African subsea cables controlled by Big Tech – what could go wrong?

african cable system 2 Africa
2Africa subsea cable map. Image credit: Meta

ITEM: Google and Meta Platforms are building subsea cables that promise to boost international internet bandwidth and economic growth for various African nations. But there are worries that these cable systems could also give both companies an opportunity to establish unprecedented amounts of control over the internet.

Subsea cables have traditionally been the province of telco consortiums, though a handful of private subsea networks exist. Google started investing in subsea cable consortium projects in 2008, and Facebook soon followed. Today, according to Telegeography, Google has investments in 20 subsea networks, including six wholly owned systems. Meta is part of 15 consortium cable projects. Microsoft has invested in three cables, and is the major capacity buyer for two more, while Amazon has bought into two cable systems and is the major capacity buyer for three.

Google’s private Equiano cable – expected to be ready for service in Q4 this year – connects Lisbon and Cape Town, with an initial branch landing point in Lagos. Meta’s 2Africa cable (which is a consortium that includes China Mobile, MTN, Orange, Saudi Telecom, Telecom Egypt, Vodafone and WIOCC) is even more ambitious, looping Africa and connecting it to Europe and Asia when it goes live next year, though it will take until 2024 to connect all planned branch points.

The capacity benefits for African countries are fairly obvious – Google goes further, saying Equiano will not only boost Nigeria’s median download speeds by up to six times, but also reduce retail data prices 21%, and indirectly add $10 billion to the Nigerian GDP, as well as 1.6 million new jobs.
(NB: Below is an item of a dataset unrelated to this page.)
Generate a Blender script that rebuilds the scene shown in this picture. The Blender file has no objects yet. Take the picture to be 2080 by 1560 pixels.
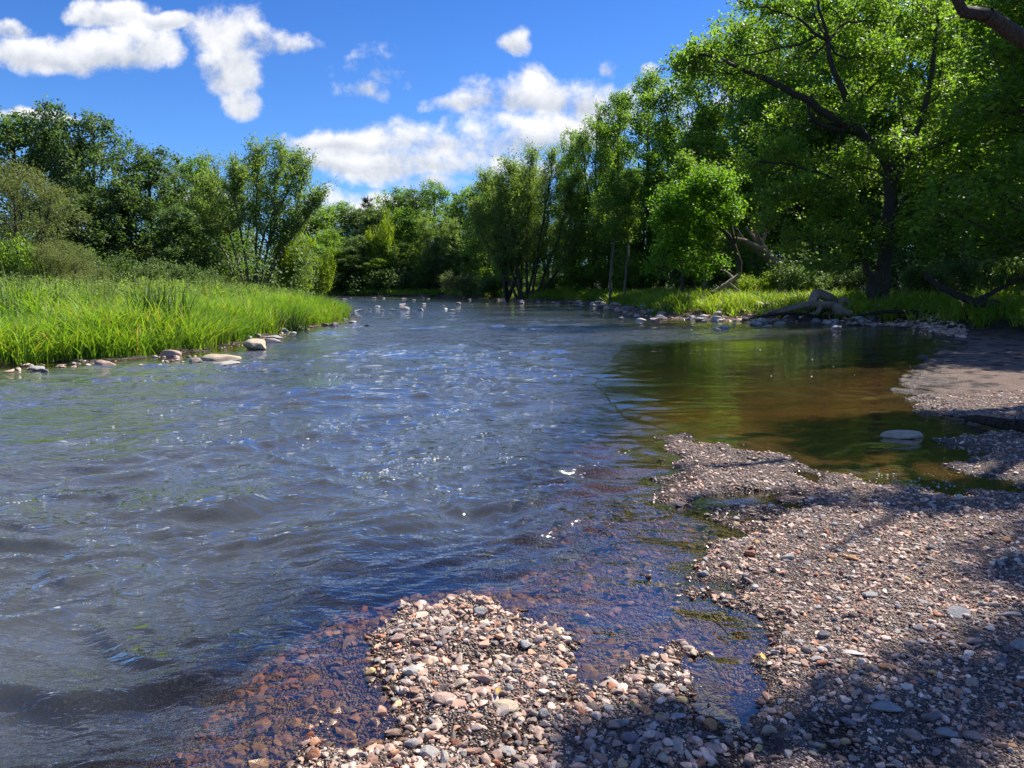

But while few doubt the benefits of additional internet capacity for African markets and the growth opportunities this creates, there’s still concern that cables controlled by content companies raise issues about how the internet works and who controls it, according to this article from Rest Of World:

… in a region where about 33% of the population is online, and connectivity is often limited, Meta and Google’s installation of Equiano and 2Africa suggests a more definitive goal: the lasting control of the global link for 1.4 billion people. In Africa, the least connected continent, the stakes of Google and Meta’s ambitions are stark.

At the heart of the issue is the fact that Big Tech companies are investing in infrastructure largely to meet their own bandwidth demands. Figures from Telegeography reveal that content providers consumed 6.3% of total international cable capacity in 2010. By 2021, they consumed 69% of it – Telegeography expects that figure to reach 78% five years from now.

This highlights a key difference between, say, a Google-owned cable and a traditional telco-run cable: Google controls much of the very content services running on those cables. While Big Tech companies are unlikely to use their subsea infrastructure to amplify their content services over the competition – if for no other reason that it would violate the principles of net neutrality that they have championed for years – they’re not approaching this from a pure common-carrier mindset either.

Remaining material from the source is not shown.